Mobile insurance premiums hit GH₵5m

The total value of premiums from mobile insurance — one of the components of microinsurance (m-insurance), reached GH₵5million in 2014 from 4.3 million policyholders with experts calling on insurance companies to exploit the huge market potential.

While the insurance sector accounts for about 5 percent of asset ownership in the financial sector, penetration as a percentage of GDP remains below 2 percent in the first quarter of 2016, but experts believe mobile insurance and emerging technologies could be a catalyst for the insurance industry.  

In the wake of this, experts in the insurance industry have expressed optimism that with the needed attention, microinsurance would enhance insurance growth, since both the formal and informal sectors are still largely uninsured.

Peter Osei Duah, Executive Director of Allstar Insurance Brokers and former boss of SIC, believes that insurance companies would have to be proactive, especially on the back of the growth of mobile money, which allows for unlimited reach, including to low income earners access to insurance products and services.

“Mobile insurance is the future and we will be seeing more collaborations between telcos and insurance companies. So insurance companies would have to be proactive and embrace emerging technologies like mobile money and electronic payments in selling their products,” he said.

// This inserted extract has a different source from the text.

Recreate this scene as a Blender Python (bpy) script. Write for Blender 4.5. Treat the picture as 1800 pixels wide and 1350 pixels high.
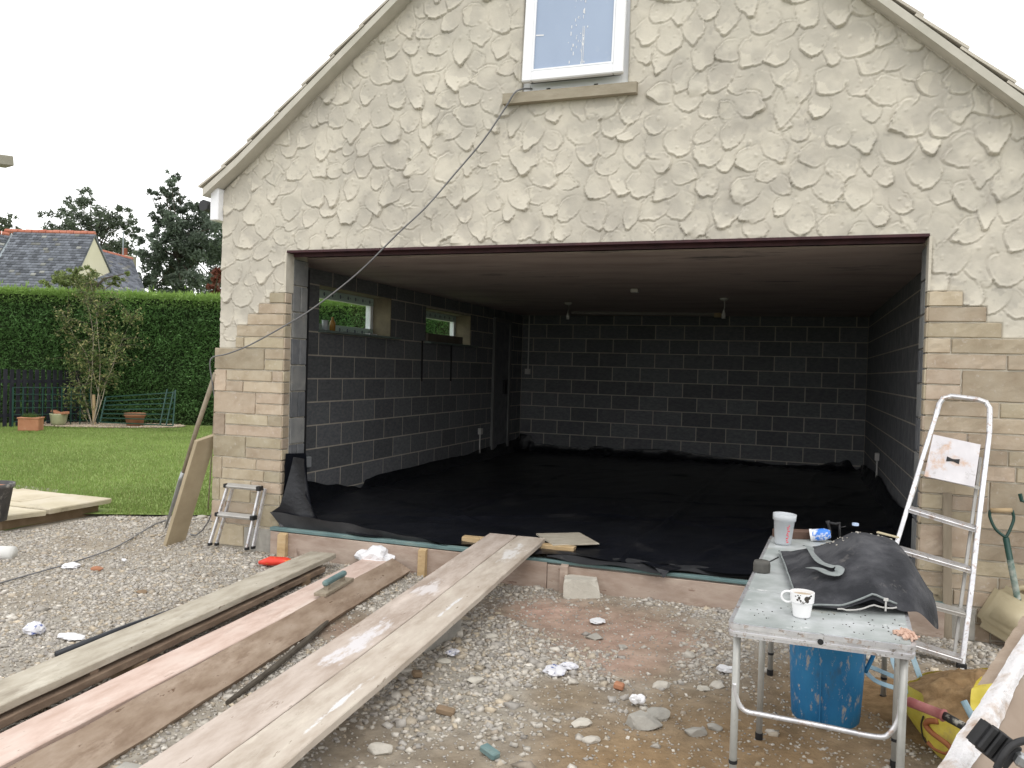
import bpy, bmesh, math, random
import numpy as np
from mathutils import Vector, Matrix, Quaternion

for o in list(bpy.data.objects): bpy.data.objects.remove(o)
SC = bpy.context.scene
COL = SC.collection
rad = math.radians
random.seed(11)
RNG = np.random.default_rng(11)

# ------------------------------------------------------------------ camera, light, exposure
CAM = Vector((4.054, -5.708, 1.38)); YAW, PITCH, ROLL, FPX = 19.604, -1.048, 1.633, 1419.4
_y, _p, _r = rad(YAW), rad(PITCH), rad(ROLL)
FW = Vector((-math.sin(_y) * math.cos(_p), math.cos(_y) * math.cos(_p), math.sin(_p)))
_rt = Vector((math.cos(_y), math.sin(_y), 0)); _up = _rt.cross(FW)
RT = _rt * math.cos(_r) + _up * math.sin(_r)
UP = _up * math.cos(_r) - _rt * math.sin(_r)
cam_data = bpy.data.cameras.new('camera'); cam = bpy.data.objects.new('camera', cam_data); COL.objects.link(cam)
M3 = Matrix((RT, UP, -FW)).transposed()
cam.matrix_world = Matrix.Translation(CAM) @ M3.to_4x4()
cam_data.sensor_width = 36; cam_data.lens = FPX / 1800 * 36
cam_data.clip_start = 0.05; cam_data.clip_end = 2000
SC.camera = cam

world = bpy.data.worlds.new('World'); SC.world = world; world.use_nodes = True
wn, wl = world.node_tree.nodes, world.node_tree.links
wn.clear()
sky = wn.new('ShaderNodeTexSky'); sky.sky_type = 'NISHITA'; sky.sun_disc = False
SUN_EL, SUN_AZ = 52, 150                       # azimuth clockwise from +Y: the light comes over the camera's right shoulder
sky.sun_elevation = rad(SUN_EL); sky.sun_rotation = rad(SUN_AZ)
cloud = wn.new('ShaderNodeMixRGB'); cloud.inputs[0].default_value = 0.88
cloud.inputs[2].default_value = (16.5, 16.4, 16.2, 1)         # overcast: an even white cloud layer over the blue
bg = wn.new('ShaderNodeBackground'); bg.inputs[1].default_value = 0.10
wo = wn.new('ShaderNodeOutputWorld')
wl.new(sky.outputs[0], cloud.inputs[1]); wl.new(cloud.outputs[0], bg.inputs[0]); wl.new(bg.outputs[0], wo.inputs[0])
sl = bpy.data.lights.new('sun', 'SUN'); sl.energy = 0.6; sl.angle = rad(28); sl.color = (1, .96, .9)
sun = bpy.data.objects.new('sun', sl); COL.objects.link(sun)
sd = Vector((math.sin(rad(SUN_AZ)) * math.cos(rad(SUN_EL)), math.cos(rad(SUN_AZ)) * math.cos(rad(SUN_EL)), math.sin(rad(SUN_EL))))
sun.rotation_euler = sd.to_track_quat('Z', 'Y').to_euler(); sun.location = (6, -8, 12)
SC.view_settings.view_transform = 'Standard'; SC.view_settings.look = 'None'
SC.view_settings.exposure = 0.26; SC.view_settings.gamma = 1; SC.view_settings.use_curve_mapping = False
SC.render.engine = 'CYCLES'
SC.cycles.use_denoising = True; SC.cycles.max_bounces = 8; SC.cycles.diffuse_bounces = 5
SC.cycles.transparent_max_bounces = 12; SC.cycles.sample_clamp_indirect = 6

# ------------------------------------------------------------------ from a spot in the photograph to a point on a known plane
def ray(u, v): return FW + RT * ((u - 900) / FPX) - UP * ((v - 675) / FPX)
def GZ(u, v, z=-.24): d = ray(u, v); return CAM + d * ((z - CAM.z) / d.z)
def GY(u, v, y=0.): d = ray(u, v); return CAM + d * ((y - CAM.y) / d.y)
def GX(u, v, x): d = ray(u, v); return CAM + d * ((x - CAM.x) / d.x)
def GD(u, v, t): return CAM + ray(u, v) * t
def GP(u, v, p0, n): d = ray(u, v); return CAM + d * ((p0 - CAM).dot(n) / d.dot(n))
def proj_np(P):
    d = P - np.array(CAM); z = d @ np.array(FW)
    zz = np.where(z > .05, z, .05)
    return 900 + FPX * (d @ np.array(RT)) / zz, 675 - FPX * (d @ np.array(UP)) / zz, z

# ------------------------------------------------------------------ materials
def mat(name, cols, scale=4., rough=.85, bump=0., bscale=40., metal=0., spec=.3, rnd=0., stretch=(1, 1, 1),
        detail=6., attr=None, splash=None, bdist=.01, trans=0., pos=(.3, .7), coat=0., fine=None):
    m = bpy.data.materials.new(name); m.use_nodes = True
    n, l = m.node_tree.nodes, m.node_tree.links; n.clear()
    out = n.new('ShaderNodeOutputMaterial'); b = n.new('ShaderNodeBsdfPrincipled'); l.new(b.outputs[0], out.inputs[0])
    b.inputs['Roughness'].default_value = rough; b.inputs['Metallic'].default_value = metal
    b.inputs['Specular IOR Level'].default_value = spec
    if coat: b.inputs['Coat Weight'].default_value = coat
    if trans: b.inputs['Transmission Weight'].default_value = trans
    tc = n.new('ShaderNodeTexCoord'); mp = n.new('ShaderNodeMapping'); mp.inputs['Scale'].default_value = stretch
    oi = n.new('ShaderNodeObjectInfo')
    l.new(tc.outputs['Object'], mp.inputs[0])
    off = n.new('ShaderNodeVectorMath'); off.operation = 'SCALE'; off.inputs['Scale'].default_value = 37.
    cmb = n.new('ShaderNodeCombineXYZ'); l.new(oi.outputs['Random'], cmb.inputs[0]); l.new(oi.outputs['Random'], cmb.inputs[2])
    l.new(cmb.outputs[0], off.inputs[0]); add = n.new('ShaderNodeVectorMath'); l.new(mp.outputs[0], add.inputs[0]); l.new(off.outputs[0], add.inputs[1])
    V = add.outputs[0]
    def noise(s, d=detail, r=.6):
        t = n.new('ShaderNodeTexNoise'); t.inputs['Scale'].default_value = s; t.inputs['Detail'].default_value = d
        t.inputs['Roughness'].default_value = r; l.new(V, t.inputs['Vector']); return t.outputs['Fac']
    if attr:
        a = n.new('ShaderNodeAttribute'); a.attribute_name = attr; c = a.outputs['Color']
        if len(cols) > 1:
            mx = n.new('ShaderNodeMixRGB'); mx.blend_type = 'MULTIPLY'; mx.inputs[0].default_value = 1
            cr = n.new('ShaderNodeValToRGB'); cr.color_ramp.elements[0].color = (*cols[0], 1); cr.color_ramp.elements[1].color = (*cols[1], 1)
            cr.color_ramp.elements[0].position, cr.color_ramp.elements[1].position = pos
            l.new(noise(scale), cr.inputs[0]); l.new(c, mx.inputs[1]); l.new(cr.outputs[0], mx.inputs[2]); c = mx.outputs[0]
    else:
        cr = n.new('ShaderNodeValToRGB'); e = cr.color_ramp.elements
        e[0].position, e[1].position = pos; e[0].color = (*cols[0], 1); e[1].color = (*cols[-1], 1)
        if len(cols) == 3: x = e.new((pos[0] + pos[1]) / 2); x.color = (*cols[1], 1)
        l.new(noise(scale), cr.inputs[0]); c = cr.outputs[0]
    if fine:                                        # (colour, scale, lo, hi): specks or flecks with a shape of their own
        for (fc, fs, lo, hi) in fine:
            r2 = n.new('ShaderNodeMapRange'); r2.inputs['From Min'].default_value = lo; r2.inputs['From Max'].default_value = hi
            l.new(noise(fs, 8, .7), r2.inputs['Value']); mx = n.new('ShaderNodeMixRGB'); mx.inputs[2].default_value = (*fc, 1)
            l.new(r2.outputs[0], mx.inputs[0]); l.new(c, mx.inputs[1]); c = mx.outputs[0]
    if rnd:
        hs = n.new('ShaderNodeHueSaturation'); mr = n.new('ShaderNodeMapRange')
        mr.inputs['To Min'].default_value = 1 - rnd; mr.inputs['To Max'].default_value = 1 + rnd
        l.new(oi.outputs['Random'], mr.inputs['Value']); l.new(mr.outputs[0], hs.inputs['Value']); l.new(c, hs.inputs['Color'])
        m2 = n.new('ShaderNodeMath'); m2.operation = 'MULTIPLY'; m2.inputs[1].default_value = 7.3; l.new(oi.outputs['Random'], m2.inputs[0])
        m3 = n.new('ShaderNodeMath'); m3.operation = 'FRACT'; l.new(m2.outputs[0], m3.inputs[0])
        m4 = n.new('ShaderNodeMapRange'); m4.inputs['To Min'].default_value = .5 - rnd * .09; m4.inputs['To Max'].default_value = .5 + rnd * .06
        l.new(m3.outputs[0], m4.inputs['Value']); l.new(m4.outputs[0], hs.inputs['Hue']); c = hs.outputs[0]
    if splash:                                       # (colour, noise scale, threshold, local box centre, radius)
        for (scol, ss, th, cen, rr) in splash:
            sub = n.new('ShaderNodeVectorMath'); sub.operation = 'SUBTRACT'; sub.inputs[1].default_value = cen; l.new(tc.outputs['Object'], sub.inputs[0])
            dv = n.new('ShaderNodeVectorMath'); dv.operation = 'DIVIDE'; dv.inputs[1].default_value = rr; l.new(sub.outputs[0], dv.inputs[0])
            ln = n.new('ShaderNodeVectorMath'); ln.operation = 'LENGTH'; l.new(dv.outputs[0], ln.inputs[0])
            tn = n.new('ShaderNodeTexNoise'); tn.inputs['Scale'].default_value = ss; tn.inputs['Detail'].default_value = 8; tn.inputs['Roughness'].default_value = .7
            l.new(mp.outputs[0], tn.inputs['Vector'])
            s1 = n.new('ShaderNodeMath'); s1.operation = 'SUBTRACT'; l.new(tn.outputs['Fac'], s1.inputs[0])
            s2 = n.new('ShaderNodeMath'); s2.operation = 'MULTIPLY'; s2.inputs[1].default_value = .35; l.new(ln.outputs['Value'], s2.inputs[0]); l.new(s2.outputs[0], s1.inputs[1])
            r3 = n.new('ShaderNodeMapRange'); r3.inputs['From Min'].default_value = th; r3.inputs['From Max'].default_value = th + .12; l.new(s1.outputs[0], r3.inputs['Value'])
            mx = n.new('ShaderNodeMixRGB'); mx.inputs[2].default_value = (*scol, 1); l.new(r3.outputs[0], mx.inputs[0]); l.new(c, mx.inputs[1]); c = mx.outputs[0]
    l.new(c, b.inputs['Base Color'])
    if bump:
        bp = n.new('ShaderNodeBump'); bp.inputs['Strength'].default_value = bump; bp.inputs['Distance'].default_value = bdist
        l.new(noise(bscale, 8, .65), bp.inputs['Height']); l.new(bp.outputs[0], b.inputs['Normal'])
    return m
def glass(name, tint=(1, 1, 1), refl=.12, rough=.02):
    m = bpy.data.materials.new(name); m.use_nodes = True; n, l = m.node_tree.nodes, m.node_tree.links; n.clear()
    out = n.new('ShaderNodeOutputMaterial'); mx = n.new('ShaderNodeMixShader'); t = n.new('ShaderNodeBsdfTransparent'); g = n.new('ShaderNodeBsdfGlossy')
    t.inputs[0].default_value = (*tint, 1); g.inputs['Roughness'].default_value = rough; mx.inputs[0].default_value = refl
    l.new(t.outputs[0], mx.inputs[1]); l.new(g.outputs[0], mx.inputs[2]); l.new(mx.outputs[0], out.inputs[0]); return m
def leafmat(name, cols, scale=2., attr=None):
    m = mat(name, cols, scale=scale, rough=.55, spec=.25, attr=attr)
    n, l = m.node_tree.nodes, m.node_tree.links
    b = [x for x in n if x.type == 'BSDF_PRINCIPLED'][0]; out = [x for x in n if x.type == 'OUTPUT_MATERIAL'][0]
    tr = n.new('ShaderNodeBsdfTranslucent'); mx = n.new('ShaderNodeMixShader'); mx.inputs[0].default_value = .3
    l.new(b.inputs['Base Color'].links[0].from_socket, tr.inputs[0])
    l.new(b.outputs[0], mx.inputs[1]); l.new(tr.outputs[0], mx.inputs[2]); l.new(mx.outputs[0], out.inputs[0]); return m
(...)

The good thing about emerging technologies, he said, is that they bring convenience to the customer and are able to reach places where insurance companies cannot physically do business.

According to him, the coming years promise lots of excitement, especially on the back of the influx of overseas companies, which he believes could help deepen the market.

Even though there are no current figures on the growth of the sector, the Head of Supervision at the National Insurance commission (NIC), Michael Kofi Andoh said, he expects exponential gains.

On whether telcos pose any future competition to traditional insurance companies, Mr. Kofi Andoh responded in the negative. “We would be seeing closer collaborations between telcos and insurance companies in strengthening microinsurance and insurance penetration.”    

Lydia Lariba Bawa,  Commissioner of Insurance at a recent peer exchange programme with Tanzania Insurance Regulatory Authority in Accra, said the rapid scaling of digital financial inclusion services call for new thinking on financial consumer protection and market conducts.

In her opinion, there is the need for new regulatory and supervisory approaches to mitigate the risks inherent in such digital financial services which includes mobile insurance products.

“The rapid growth of mobile insurance products challenges us, as regulators to re-examine the consumer protection framework with specific reference to transparency, fairness and client value,” Ms. Bawa said.

She added that the insurance industry is now able to reach out to a significant majority of the insurable population owing to the growth of the mobile financial services. However, she admitted that for most of them, it is their first encounter with insurance, hence the need to effectively explore new opportunities to deepen the insurance market.